The CEA’s CAUTIC Approach to Open Innovation

The reference model for approaches used by the Open Innovation team at the CEA is known as CAUTIC® (an acronym from the French words for “use-assisted design for technology, innovation, and change”) (Mallein and Toussaint 1994; Pizelle et al. 2014). The model is a part of the school of thought known as the French Uses School (Jouët 2000; Jauréguiberry 2008; Jauréguiberry and Proulx 2011; Proulx 2015), which originated in France in the 1970s in a twofold context of change, economic and technological. This school of thought proclaimed the end of the Fordist model of growth (which is based on cost lowering and rationalizing production and is underpinned by a logic of technological determinism) and recognized the onset of an explosion in information-and communications-technology supply. Many of its publications call for the taking of users and uses, i.e., use value, into account in the supply-and-demand equation. The sociological approach taken here is thus attentive to users, who are seen not as mere passive consumers but as active players in the rise and fall of supply and demand.

The vision presented in Mallein and Toussain (1994) was given theoretical underpinnings and operationalized in the CAUTIC® model, which is intended to come into play in the design process as an “apparatus” allowing for the inclusion of the matter of “uses” and “users” in the cycle of design innovation.

The aim of the CAUTIC® model is to better understand the meanings of a new technological device. It brings these meanings to the attention of designers involved in projects, thus revealing potential gaps between the uses prescribed by backers and those envisaged by users. The idea is that emphasizing these gaps will then make it possible to alter the design path in order to improve the device’s use quality. “If designers use the knowledge thus produced, incorporating it into their products and services, those products and services will feature excellent quality of use, they will have high use value, which will foster rapid development of the associated engineering and the appropriate technology. If designers don’t do this, if for example they replicate the process of imposing technologies thought out solely by design engineers, there is every possibility they will launch products and services ill-suited to use, with no use meaning for most people, and run a sure risk” (Froger and Mallein 1997, p. 359).

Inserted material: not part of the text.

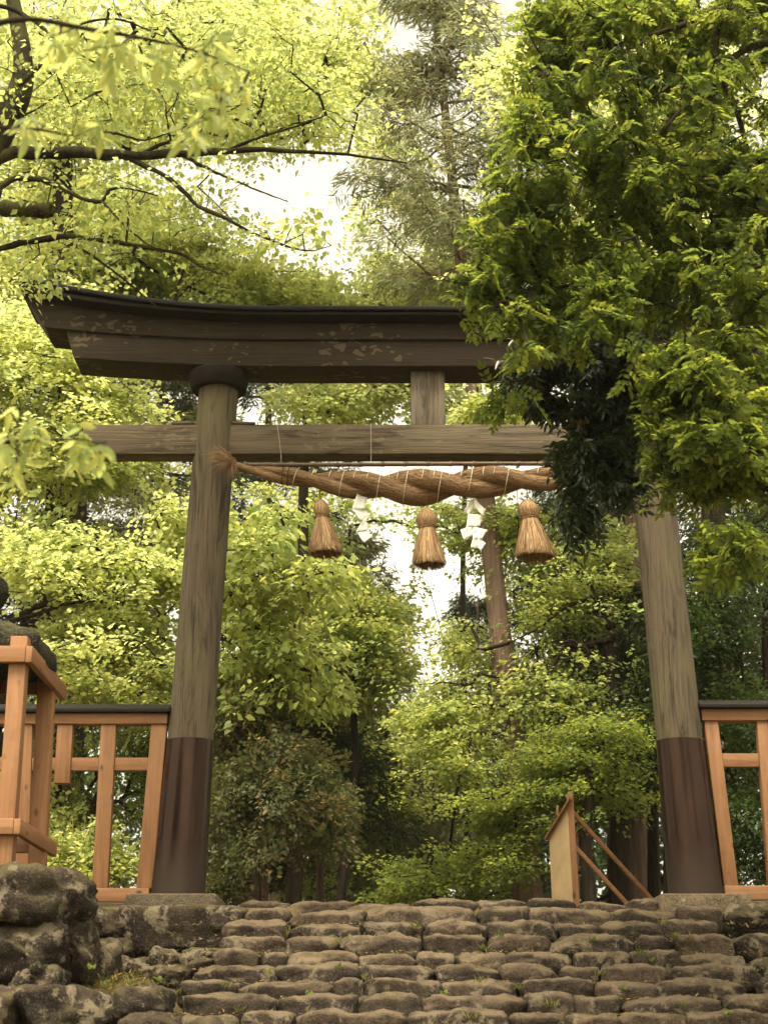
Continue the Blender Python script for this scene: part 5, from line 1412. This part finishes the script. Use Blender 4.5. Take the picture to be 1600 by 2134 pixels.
# near leaves on the left, a few metres from the viewer: thin drooping branches of a young tree that stands left of the view
ys = 6.0
bN = np.array([-2.6, 5.6, 0.0])
LV = [cluster_mesh(s + 20, 4, .11, .095, .34, T_OVATE, .7) for s in (1, 2, 3, 4)]
near_tree('young_tree', 'young tree whose soft drooping leaves hang close to the viewer on the left', bN,
    [(-2.6, 5.6, -.1, .06), (-2.4, 5.6, 1.6, .05), (-2.15, 5.7, 3.3, .04), (-1.9, 5.8, 4.6, .022)],
    [([(-120, 940, 7), (-40, 925, 5), (60, 918, 3.5), (170, 916, 2), (200, 925, 1)], ys), ([(-60, 60, 8), (60, 40, 6), (180, 60, 5), (300, 80, 4), (420, 110, 2.6), (520, 150, 1.4)], 5.6), ([(-80, 250, 7), (0, 265, 5), (80, 270, 3), (160, 285, 1.5)], 5.7)],
    [(90, 880, 100, 40, ys, .25, 5), (185, 915, 45, 25, ys, .2, 4), (30, 970, 50, 50, ys, .2, 2), (300, 100, 220, 60, 5.6, .4, 13), (470, 190, 90, 60, 5.6, .3, 7), (120, 250, 100, 60, 5.7, .3, 6), (420, 250, 60, 50, 5.5, .2, 3), (120, 60, 150, 60, 5.7, .3, 6)],
    LV, 'leaf_light', 'bark_dark', 2, .06, 170, 'leaf', 'foliage', hang=1.1, freq=1.5, thr=-.5, seed=51, tipr=.0022, maxr=.008)

# ------------------------------------------------------------------ small growth between the stones
rg = np.random.default_rng(77)
def tuft(pos, n, h, seed, blade=True):
    r2 = np.random.default_rng(seed); th = r2.uniform(0, 2 * math.pi, n)
    ax = np.stack([np.cos(th) * .6, np.sin(th) * .6 - .3, r2.uniform(.5, 1.2, n)], 1)
    p = np.tile(pos, (n, 1)) + r2.normal(0, h * .25, (n, 3)) * [1, .5, .2]
    V, Fc, k = leaves_vf(p, ax, np.tile([0, -.6, .6], (n, 1)) + r2.normal(0, .3, (n, 3)), h * r2.uniform(.6, 1.2, n), .14 if blade else .75, T_QUAD if blade else T_OVATE)
    return V, Fc, np.repeat(r2.random(n), k)
M['grass'] = leaf_mat('small_grass', (.10, .13, .025), (.22, .26, .04), .4, .6, .2, .4, (.24, .19, .07), .3)
spots = [(1358, 2000, 1), (645, 2070, 1), (705, 2018, 0), (1080, 2060, 0), (1150, 2095, 0), (925, 2068, 1), (1040, 1950, 0), (1010, 1975, 0), (865, 1930, 0), (470, 2055, 0), (560, 2025, 1), (365, 2070, 0), (190, 2015, 1), (1250, 2030, 0), (1300, 2060, 1), (1405, 1952, 0), (1335, 1985, 0), (1440, 1955, 0), (1515, 2110, 1), (1560, 2108, 1), (1420, 2100, 0), (1000, 2045, 0), (760, 2040, 0), (700, 1965, 0), (600, 1945, 0), (1380, 1925, 0), (1235, 1955, 1), (985, 2120, 0), (500, 2105, 0), (350, 2085, 0), (330, 2040, 1), (60, 2060, 0), (120, 2062, 0), (220, 2055, 0), (270, 2050, 0)]
ORD = ['topmost', 'second', 'third', 'fourth', 'fifth', 'sixth', 'seventh', 'eighth', 'ninth']
GV, GF, GR = [], [], []; goff = 0
for i, (x, y, kind) in enumerate(spots):
    k = int(np.argmin([abs(r0[0] - y) if r0[0] <= y else 999 for r0 in ROWS])); Yk = 15.72 - TREAD * k - .03
    if x < 365: Yk = 12.2
    V, Fc, rn = tuft(P(x, y + 4, Yk), 12 if kind == 0 else 9, .075 if kind == 0 else .042, 900 + i, kind == 0)
    if kind == 0:
        GV.append(V); GF.append(Fc + goff); GR.append(rn); goff += len(V); continue
    o = obj('seedling', V, Fc, 'leaf_mid', None, False, {'rnd': rn, 'rnd2': rn})
    where = 'foot of the boulder wall' if x < 365 else ORD[k] + ' course of steps from the top'
    side = 'left' if x < 620 else 'left middle' if x < 800 else 'middle' if x < 1000 else 'right middle' if x < 1280 else 'right' if x < 1400 else 'far right' if x < 1540 else 'extreme right'
    if x < 365: side = 'left' if x < 250 else 'right'
    tag(o, f'tiny green seedling at the {where}, {side} part', 'seedling', 'seedlings in the stone joints')
tag(obj('grass', np.concatenate(GV), np.concatenate(GF), 'grass', None, False, {'rnd': np.concatenate(GR), 'rnd2': np.concatenate(GR)}), 'sparse grass sprouting from the joints of the stone steps', 'grass', kind='stuff')
# dry grass and litter on the ledge left of the steps
m = 7000
x = rg.uniform(-4.5, -1.7, m); y = rg.uniform(11.6, 14.6, m); z = ground_h(x, y) + .02
ax = np.stack([rg.normal(0, 1, m), rg.normal(0, 1, m), rg.uniform(-.05, .7, m)], 1)
V, Fc, k = leaves_vf(np.stack([x, y, z], 1), ax, np.tile([0, 0, 1.0], (m, 1)) + rg.normal(0, .4, (m, 3)), rg.uniform(.04, .11, m), .14, T_QUAD)
M['dry'] = leaf_mat('dry_grass', (.24, .185, .075), (.20, .16, .06), .4, .8, .1, .25, (.10, .11, .03), .3)
tag(obj('dry_grass', V, Fc, 'dry', None, False, {'rnd': np.repeat(rg.random(m), k), 'rnd2': np.repeat(rg.random(m), k)}), 'dry yellowish grass and litter on the ledge left of the steps', 'grass', kind='stuff')
m = 3500
x = rg.uniform(-1.9, 3.6, m); kk = rg.integers(0, len(STEP_Y), m); yk = np.array([q[0] for q in STEP_Y])[kk]; zk = np.array([q[1] for q in STEP_Y])[kk]
y = yk - rg.uniform(.0, .14, m); z = zk - .150 + rg.uniform(-.01, .02, m)
ax = np.stack([rg.normal(0, 1, m), rg.normal(0, .6, m), rg.uniform(-.2, .5, m)], 1)
V, Fc, k = leaves_vf(np.stack([x, y, z], 1), ax, np.tile([0, -.3, 1.0], (m, 1)) + rg.normal(0, .4, (m, 3)), rg.uniform(.015, .05, m), .3, T_QUAD)
tag(obj('leaf_litter', V, Fc, 'dry', None, False, {'rnd': np.repeat(rg.random(m), k), 'rnd2': np.repeat(rg.random(m), k)}), 'dry leaf litter lying along the joints of the steps', 'litter', kind='stuff')

# ------------------------------------------------------------------ the wood that closes the view far behind
rgf = np.random.default_rng(123)
far = [(-100, 1600, 420, 330, 52, 5, 300), (420, 1600, 330, 330, 54, 5, 300), (760, 1730, 260, 170, 52, 4, 190), (1040, 1720, 260, 190, 54, 4, 210), (1360, 1520, 330, 330, 52, 5, 380), (1680, 1450, 260, 450, 50, 5, 260), (1280, 1250, 170, 190, 56, 4, 100), (420, 1180, 130, 160, 56, 4, 40)]
pts = np.concatenate([sample_blob(rgf, b[:6], b[6], .25, -.3) for b in far])
Dv = rgf.normal(0, 1, pts.shape) * [1, 1, .2]
V, Fc, rn, rn2 = spray(rgf, pts, Dv, 34, 1.6, 1.1, .36, .45, T_QUAD, .25, .5, .6, .2, .25)
tag(obj('distant_wood', V, Fc, 'leaf_evergreen', None, False, {'rnd': rn, 'rnd2': rn2}), 'dark distant wood closing the view between the trunks', 'wood', kind='stuff')

# ------------------------------------------------------------------ thin haze volume, added to veil the distant trees
hz = MB().box(-320, 320, -320, 620, -5.5, 34).build('haze', None)
m, nt, out = newmat('added_haze')
pv = N(nt, 'ShaderNodeVolumePrincipled')
pv.inputs['Color'].default_value = (.95, .93, .86, 1); pv.inputs['Density'].default_value = .0003; pv.inputs['Anisotropy'].default_value = .3
nt.links.new(pv.outputs[0], out.inputs['Volume'])
hz.data.materials.append(m); tag(hz, kind='stuff')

This “French” approach, which for many years saw success in France alone, is today discernible in studies and frameworks of analysis produced by Anglo-American researchers on early adopters (Von Hippel 2005) and in the fields of user-centered approaches (Salvador et al. 1999; Chesbrough 2003), human–computer interactions, human factors (ergonomics), computer-supported cooperative work (CSCW), and internet studies and science and technology studies (STS). Many sociologists, ergonomists, and IT specialists no longer doubt the importance of taking actual or projected uses into account in thinking about innovation. Nevertheless, the approach has its limits. While it does enable clearer thinking about the microsociological relationship between a person and an artifact, it deals very little with issues of context (institutional, regulatory) and still less with the cultural and societal issues that form the background for any introduction into society. But innovation is the result of an encounter between a supply and a demand, and this tension requires us to think about the cultural and social context (the conditions for implementation of a device). This is the key factor that drove the view proposed here to take account of the issues in applied ethics that are foundational to such collaboration on the “responsible social uses” approach.